Avec le comédien sourd d’origine turque Levent Beskardes et le conteur français Abbi Patrix, cette ancienne interprète de Daniel Larrieu nous livrera, au Théâtre Prospero, une rencontre poétique entre les langages du geste, de la parole et des signes. Ou, comme l’annonce le communiqué de presse, entre la main, la bouche et le pied. Accompagné par une musique au piano, ce spectacle tout simple en apparence dévoile, au gré de son évolution, une profondeur humaine insoupçonnée. "C’est une manière artistique de parler de la vie d’aujourd’hui. Nous évoluons dans un monde où les frontières éclatent, où les langues et les cultures se mélangent…"
Pascale Houbin n’en est pas à ses premières armes avec le langage des sourds-muets. Au début de sa carrière, la chorégraphe-danseuse avait collaboré avec un comédien malentendant. Par la suite, l’artiste de 45 ans a entamé une série de solos, toujours en s’inspirant du langage des signes. Nous avons d’ailleurs pu voir l’un d’eux, Germen et Soma, à Tangente, en 1997. "C’est vrai que ce type de langage est à la base de mon écriture chorégraphique. Pourtant, je ne l’avais jamais directement utilisé sauf pour ce cas-ci", dit-elle.
Ce mariage de la parole, de la danse et des signes surprend et séduit le public. Car les interprètes ne restent pas uniquement confinés à leur art; chacun se frotte à la spécialité de ses collègues. La critique européenne compare les mouvements fluides et doux de la chorégraphe à de la poésie virtuelle. Un commentaire qui réjouit Pascale Houbin, qui a eu l’idée du concept de Parole. "La création a beaucoup évolué depuis ses débuts, en 1999. Les mouvements, la parole et les signes ne sont plus juxtaposés, ils forment désormais un tout."
Pourtant, la création ne fut pas de tout repos. Au départ, le trio voulait travailler avec les récits populaires d’Abbi Patrix. Mais comme Levent Beskardes ne comprenait rien à l’écriture française et que le trio refusait la présence d’un interprète – "Quand il y a un interprète, on ne se regarde plus" -, ils ont abandonné l’idée pour l’emploi d’images qui exprimaient la personnalité de chacun. "Puisqu’on ne voulait pas exclure Levent du processus, on a travaillé en silence le premier mois."

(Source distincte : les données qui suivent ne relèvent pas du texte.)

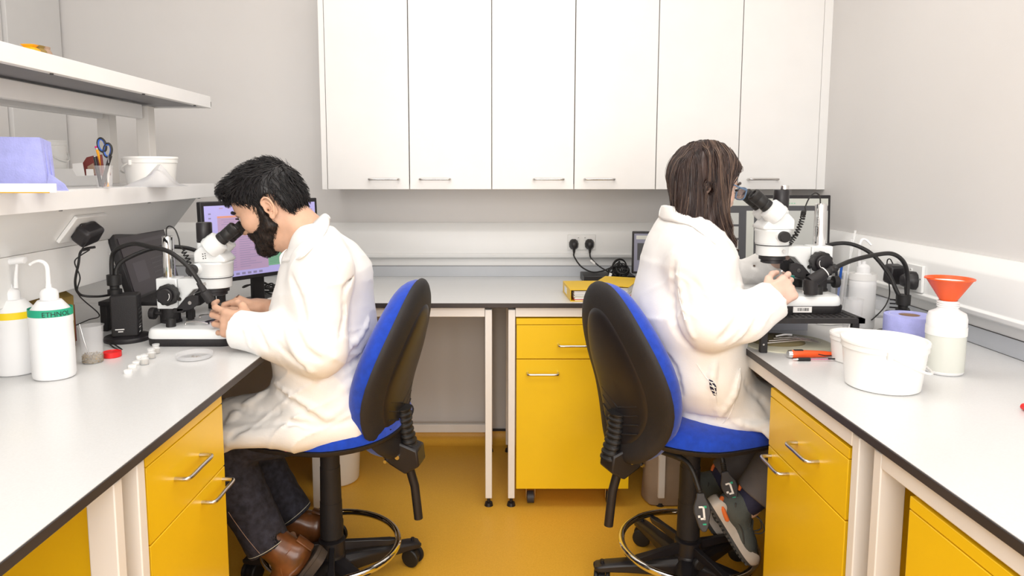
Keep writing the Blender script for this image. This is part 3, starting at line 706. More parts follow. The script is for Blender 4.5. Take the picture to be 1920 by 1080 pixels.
    for k in range(5):
        a = basea+2*PI*k/5; Rm = rotz(a)
        prof = [(.030, .032, .050, .100), (.10, .026, .052, .094), (.18, .022, .056, .086), (.235, .022, .058, .080), (.262, .021, .058, .074), (.272, .014, .060, .068)]
        b = MB(); b.rings([[Rm@V3(x, s*w_*f, z) for s, z, f in ((-1, z0, 1), (1, z0, 1), (1, (z0+z1)/2+.008, 1), (1, z1, .55), (-1, z1, .55), (-1, (z0+z1)/2+.008, 1))] for x, w_, z0, z1 in prof]); lg = b.build('base_leg', M['blackp'], t, bevel=.004, **K)
        c = Rm@V3(.248, 0, .028); ca = a+.9*((k*37 % 5)-2)
        dr = rotz(ca)@V3(0, 1, 0)
        b = MB(); b.cyl(c+V3(0, 0, .010), c+V3(0, 0, .058), .006, n=10); b.lathe(c-dr*.009, [(.0, 0), (.021, 0), (.021, .018), (0, .018)], 20, Rm=ax2R(dr)); cs = b.build('caster', M['blackp'], t, **K)
        for s in (-1, 1):
            b = MB(); b.lathe(c+dr*s*.0105, [(.019, 0), (.027, .001), (.028, .003), (.028, .009), (.025, .012), (.0, .013)], 28, Rm=ax2R(dr*s)); b.build('wheel', M['rubber'], cs, **K)
    # foot ring on four spokes
    b = MB(); b.tube([V3(.190*math.cos(a), .190*math.sin(a), .132) for a in np.linspace(0, 2*PI, 73)[:-1]], .0095, 14, closed=True); fr = b.build('foot_ring', M['chrome'], t, **K)
    b = MB(); b.lathe((0, 0, 0), [(.033, .105), (.038, .107), (.038, .147), (.033, .149)], 28); b.build('ring_collar', M['blackp'], fr, **K)
    for k in range(4):
        a = basea+.35+k*PI/2; Rm = rotz(a)
        b = MB(); b.rings([[Rm@V3(x, s*w_, z) for s, z in ((-1, z0), (1, z0), (1, z1), (-1, z1))] for x, w_, z0, z1 in ((.034, .008, .112, .140), (.12, .008, .114, .134), (.165, .011, .114, .130), (.186, .006, .118, .128))]); b.build('spoke', M['blackp'], fr, bevel=.002, **K)
    b = MB(); b.lathe((-.0, -.045, .10), [(0, 0), (.016, 0), (.018, .004), (.018, .012), (.014, .016), (0, .016)], 20, Rm=ax2R((0, -1, 0))); b.build('ring_knob', M['blackm'], fr, **K)
    for (p0, p1, p2, end) in levers:
        P = spline([V3(*p0), V3(*p1), V3(*p2)], 20); L = len(P)
        lv = MB().tube(P, [(.0105-.004*i/L if i < L*.35 else .0066+.0012*(i % 2)) for i in range(L)], 10).build('lever', M['rubber'], t, **K)
        d = V3(*end)-P[-1]; ln = np.linalg.norm(d); d /= ln; sdir = V3(0, 1, 0) if abs(d[1]) < .9 else V3(1, 0, 0)
        wv = np.cross(d, V3(*((math.sin(rz)*-1, -math.cos(rz), 0)))); wv /= np.linalg.norm(wv); nv = np.cross(wv, d)   # face of the paddle
        oc = [(-.010, 0), (-.011, .1), (-.021, .35), (-.0215, .5), (-.012, .88), (-.005, 1.0), (.005, 1.0), (.012, .88), (.0215, .5), (.021, .35), (.011, .1), (.010, 0)]
        b = MB(); b.prism([P[-1]+wv*x+d*y*ln-nv*.005 for x, y in oc], nv*.010); pd = b.build('paddle', M['greyp'], lv, bevel=.003, **K)
        for sg in (-1, 1):
            pb = MB()
            for (x, y, w_, h_, mi) in ((-.003, .52, .005, .34, 0), (.004, .36, .010, .05, 0), (.001, .66, .012, .05, 0), (-.007, .36, .008, .06, 1), (.010, .60, .006, .06, 0), (-.002, .80, .009, .04, 1)):
                pb.box(P[-1]+wv*x+d*y*ln+nv*sg*.0053, (w_, h_*ln, .0006), np.stack([wv, d, nv], 1), mi=mi)
            pb.build('seat_symbol', [M['paper'], M['gtape']], pd, **K)
    return t
LC = (-.470, 1.905, 0); RC = (.560, 1.905, 0)
chair('blue fabric lab chair the bearded man sits on, pink tag on its side', LC, R(169), [], tag=1, basea=R(3), bo_=.012)
chair('blue fabric lab chair the woman sits on, two paddle levers hanging beneath', RC, R(20),
      [((-.13, -.05, .45), (-.100, -.125, .44), (-.088, -.165, .375), (-.095, -.195, .285)), ((.03, -.05, .46), (.02, -.10, .45), (.018, -.125, .40), (.040, -.145, .315))], tag=0, basea=R(-1+162), knob=False, bo_=.032)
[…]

Aujourd’hui, Pascale Houbin a la langue bien déliée lorsqu’il est question de son spectacle. Parole a fait le tour de la France et récolté de bonnes critiques. Le trio est également heureux de présenter son oeuvre de l’autre côté de l’Atlantique. "Ce qui est bien avec Parole, c’est qu’on réunit les publics du théâtre et de la danse. Qu’on aime ou qu’on n’aime pas, le spectacle reste fidèle à ce que nous sommes", conclut la chorégraphe.